Sadr bids to rein in militia as Iraq violence rages
Dave Clark
Published: October 13, 2006
Radical cleric Moqtada Al Sadr ordered his Shiite militia not to take part in the wave of sectarian bloodshed sweeping Iraq Friday, as dozens more Iraqis fell to sectarian death squads.

Police found the corpses of 36 murder victims on Baghdad's streets Thursday, according to the US-led coalition, after what a military spokesman dubbed a "tremendous spike" in killings in the Muslim holy month of Ramadan.

Iraqi police said that another 14 corpses had been found in a plantation north of the capital, where gunmen had rounded up workers and shot them in the head.

Most of the murders are thought to have been carried out by the death squads that roam Iraq, killing with virtual impunity on behalf of the Sunni and Shiite factions vying for control.
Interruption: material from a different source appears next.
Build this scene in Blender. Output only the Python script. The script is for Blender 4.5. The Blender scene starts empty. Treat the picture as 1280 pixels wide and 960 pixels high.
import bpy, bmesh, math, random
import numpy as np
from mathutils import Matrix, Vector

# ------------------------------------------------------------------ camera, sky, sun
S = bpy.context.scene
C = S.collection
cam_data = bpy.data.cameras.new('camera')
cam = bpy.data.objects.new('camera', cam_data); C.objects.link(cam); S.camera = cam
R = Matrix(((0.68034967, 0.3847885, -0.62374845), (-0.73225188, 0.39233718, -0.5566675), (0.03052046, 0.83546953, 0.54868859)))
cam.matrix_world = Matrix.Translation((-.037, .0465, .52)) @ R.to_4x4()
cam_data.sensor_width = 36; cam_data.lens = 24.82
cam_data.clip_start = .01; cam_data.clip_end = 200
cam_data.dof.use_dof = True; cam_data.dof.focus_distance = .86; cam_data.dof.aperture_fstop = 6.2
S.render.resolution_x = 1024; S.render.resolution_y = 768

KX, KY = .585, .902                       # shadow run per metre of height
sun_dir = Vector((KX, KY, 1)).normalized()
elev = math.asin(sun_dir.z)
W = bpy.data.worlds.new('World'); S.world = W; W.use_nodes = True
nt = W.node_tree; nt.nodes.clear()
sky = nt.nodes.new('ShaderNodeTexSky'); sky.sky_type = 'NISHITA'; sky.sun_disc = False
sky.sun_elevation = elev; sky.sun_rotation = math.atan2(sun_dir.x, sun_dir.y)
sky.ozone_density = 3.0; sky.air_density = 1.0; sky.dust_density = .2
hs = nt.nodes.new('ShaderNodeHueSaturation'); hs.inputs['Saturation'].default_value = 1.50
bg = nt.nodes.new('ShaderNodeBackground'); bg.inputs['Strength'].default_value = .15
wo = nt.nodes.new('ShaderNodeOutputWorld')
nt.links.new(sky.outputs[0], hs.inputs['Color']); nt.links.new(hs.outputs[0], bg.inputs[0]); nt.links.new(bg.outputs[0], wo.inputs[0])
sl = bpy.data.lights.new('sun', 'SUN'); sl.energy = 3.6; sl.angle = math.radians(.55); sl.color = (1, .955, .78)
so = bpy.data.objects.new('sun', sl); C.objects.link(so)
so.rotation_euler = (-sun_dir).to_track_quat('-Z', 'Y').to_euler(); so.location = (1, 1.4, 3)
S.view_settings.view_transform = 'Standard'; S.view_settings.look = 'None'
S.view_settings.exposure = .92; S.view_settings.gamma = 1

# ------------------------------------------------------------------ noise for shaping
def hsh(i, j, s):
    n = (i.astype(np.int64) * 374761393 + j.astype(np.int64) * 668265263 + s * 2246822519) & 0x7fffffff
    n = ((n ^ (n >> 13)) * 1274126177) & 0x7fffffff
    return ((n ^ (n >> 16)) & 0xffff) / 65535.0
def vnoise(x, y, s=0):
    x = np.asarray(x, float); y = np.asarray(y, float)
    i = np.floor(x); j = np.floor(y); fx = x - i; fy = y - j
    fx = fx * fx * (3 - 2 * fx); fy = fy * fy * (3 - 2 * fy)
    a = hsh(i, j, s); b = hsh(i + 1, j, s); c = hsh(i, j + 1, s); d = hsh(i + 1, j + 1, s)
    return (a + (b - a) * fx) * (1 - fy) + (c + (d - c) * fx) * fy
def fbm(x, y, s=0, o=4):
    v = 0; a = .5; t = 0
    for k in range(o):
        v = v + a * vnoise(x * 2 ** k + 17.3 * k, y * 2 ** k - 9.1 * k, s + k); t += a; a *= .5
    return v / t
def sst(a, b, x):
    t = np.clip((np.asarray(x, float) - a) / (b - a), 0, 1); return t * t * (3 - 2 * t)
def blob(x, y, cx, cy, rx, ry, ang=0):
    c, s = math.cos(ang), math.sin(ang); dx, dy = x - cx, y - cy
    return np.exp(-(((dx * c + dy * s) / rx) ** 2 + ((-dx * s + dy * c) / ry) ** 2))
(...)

According to US commanders, many of the estimated 23 militia groups in and around Baghdad are linked to or protected by Sadr's Mehdi Army, a loosely organized force of young Shiite gunmen.
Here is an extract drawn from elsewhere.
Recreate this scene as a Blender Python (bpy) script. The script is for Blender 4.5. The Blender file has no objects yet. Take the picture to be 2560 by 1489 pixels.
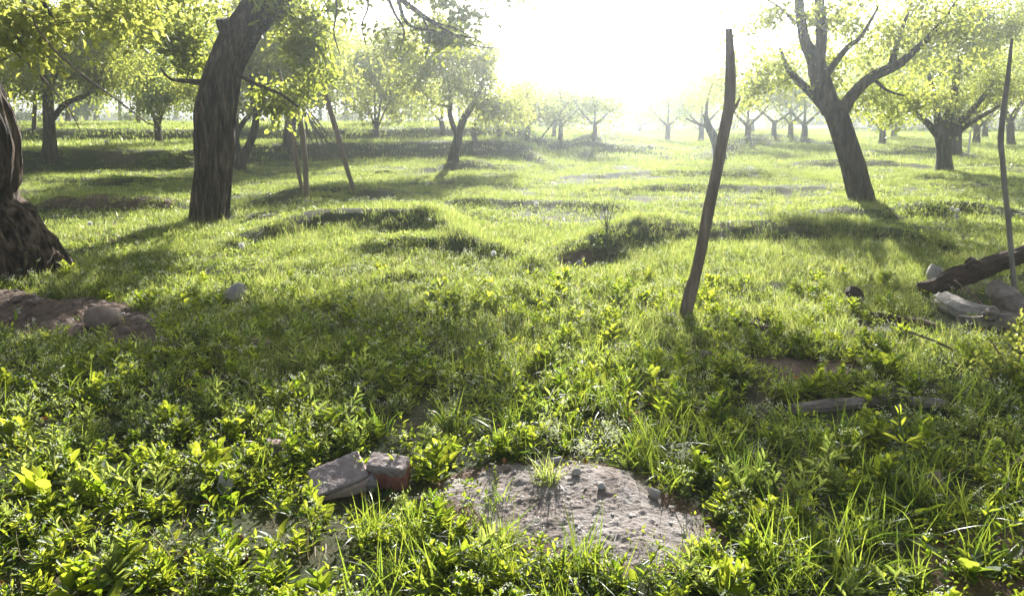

But Friday, Sadr called on those who had killed Iraqis to "repent."

"There are rumors that there are groups or persons from the Mehdi Army attacking the Iraqi people with no right to do so," Sadr said in a statement bearing his signature distributed by his office in the shrine city of Najaf. "It is not proved so far but, if proved, I will declare their names and will renounce them with no fear or hesitation," he said.

Tens of thousands of young men have flocked to the Mehdi Army banner in the three-and-a-half years since the overthrow of Saddam Hussein, giving the fiery preacher a powerful political and military voice.

In August 2004, Sadr's gunmen fought fierce battles with US forces in Najaf and in their Baghdad stronghold of Sadr City but their leader has since chosen to follow a more political route to power.

Nevertheless, in recent months black-clad fighters claiming allegiance to the Mehdi Army have again been fighting US and Iraqi forces and have been accused of supporting death squads.

US commanders now cite Shiite militias as the biggest single threat to the stability of Iraq and say that they are awaiting the green light from Prime Minister Nuri Al Maliki to launch an operation to clear Sadr City of gunmen.

"Criminals should not take righteousness as a shield," Sadr said, warning that if they continue to fight he will no longer seek to protect them. "I ask them to do this because I love them, not because I need them."

Iraq's slaughter continued Friday, when a bomb exploded in the office of Colonel Salaam Maamuri, commander of a US-trained police rapid intervention team in the mainly Shiite central city of Hilla, killing him and his deputy.

Maamuri has survived several previous assassination attempts. His squad was set up with US support to fight insurgents in an area just south of the capital that has become notorious as the "Triangle of Death."

Meanwhile, a curfew was imposed in the northern city of Mosul after fierce overnight clashes left eight insurgents and one police lieutenant dead, police Colonel Abdel Karim Al Juburi said.

There was another massive security operation in the Shiite shrine city of Najaf at the start of several days of ceremonies to mark the martyrdom of the sect's first leader, the Imam Ali, who was killed in the year 661.

Violence is spiraling in Iraq, where overlapping sectarian, political, and ethnic conflicts combined with a rebellion against the US-backed government and US-led forces claim more than 100 lives a day.

Against this background, British army chief of staff General Richard Dannatt said in a newspaper interview Friday that Britain's 7,200 troops in the south of the country were "exacerbating" the situation and should be pulled out.

Dannatt said that Britain should "get ourselves out sometime soon because our presence exacerbates the security problems."

In other attacks Friday, three Shiite youths - thought to be Sadr supporters - were gunned down by a cigarette stand in the ethnically divided northern oil hub of Kirkuk, police Captain Imad Jassim Khudir said.

Kirkuk and its oilfields are claimed as part of Kurdistan by the leaders of Iraq's Kurdish minority, but Saddam flooded the area with settlers in a policy of forced Arabization, leading to ethnic tension.

Last week, 14,000 Iraqi troops conducted a broad security operation in the city with US support, but the violence continues. Gunmen also shot an off-duty Iraqi soldier in front of his home Friday, police said.

And in the southern city of Amara, a Shiite militia stronghold, a police corporal was shot dead inside his house, police said.